The Chinese insist that the Dalai Lama, who fled in 1959, must accept that Tibet is an integral part of China and must give up his "splittist" efforts.
But in recent years, the Dalai Lama has been pursuing a "middle way" and calling on the Chinese to grant Tibet meaningful autonomy, rather than independence. This would leave China in control of Tibet's foreign policy.
"Everybody knows I'm not seeking independence. My commitment to the middle way has not changed. The Chinese government need not have any suspicion of that," the Dalai Lama said yesterday. "It is very, very essential, whether we make progress or not, that we meet face to face. I think one of the obstacles is ignorance."
The Dalai Lama said his brother, who lives in New Delhi, initially had been unsure whether to take up the Chinese offer to travel to Beijing. But he had encouraged him to go so he could visit Tibet, find out what the "real situation" there was, and inform the Chinese government "accordingly".
But Chinese officials prevented him from visiting Tibet, he said. Mr Thondup, who has a Chinese wife and was educated in Nanking before the invasion of Tibet, first visited Beijing as an emissary of the Dalai Lama in 1979 and has held talks with Chinese officials on several occasions.
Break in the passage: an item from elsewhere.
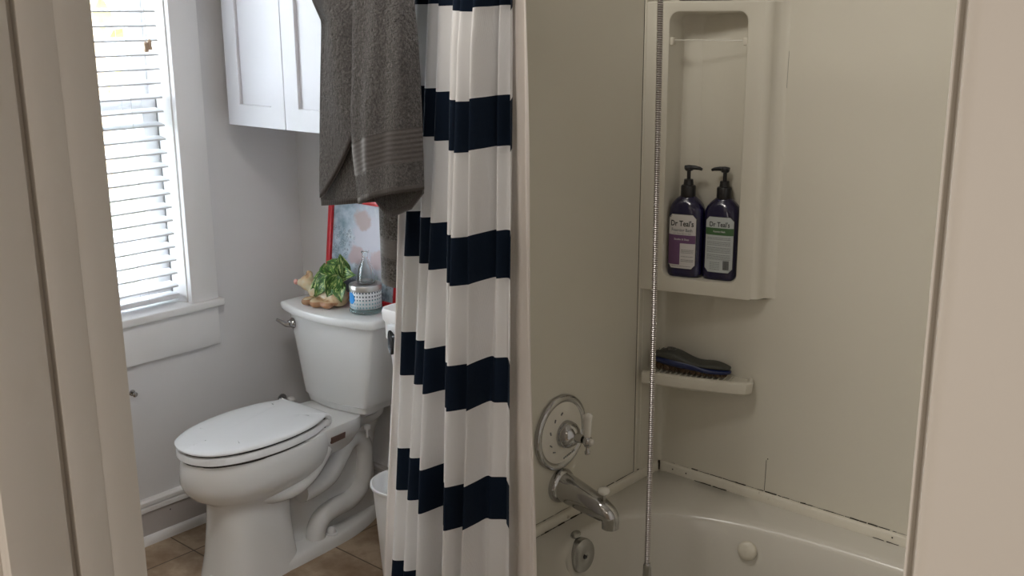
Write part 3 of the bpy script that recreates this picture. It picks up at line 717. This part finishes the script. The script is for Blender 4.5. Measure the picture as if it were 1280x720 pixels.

News of the latest development - which has prompted the Dalai Lama to postpone a visit to Taiwan - emerged following celebrations at the temple outside the Dalai Lama's chalet-style home in Dharamsala, a former Raj hill resort surrounded by snowy mountains in the foothills of the Himalayas.
The Dalai Lama was made political leader at the age of 16, soon after the Chinese began their invasion of Tibet in 1950.
Representatives from all four of Tibet's schools of Buddhism took part in the three-hour ceremony - though the 15-year-old Karmapa, who escaped from Tibet in January to the embarrassment of the Chinese authorities, was absent. The Karmapa, Urgyen Trinley Doje, is the spiritual head of the influential Kagyu sect, which rivals the Dalai Lama's.
Indian government officials are reluctant to grant the Karmapa formal asylum for fear of offending China. Last night the Dalai Lama said the boy had been unable to attend the ceremony because he had a "stomach upset".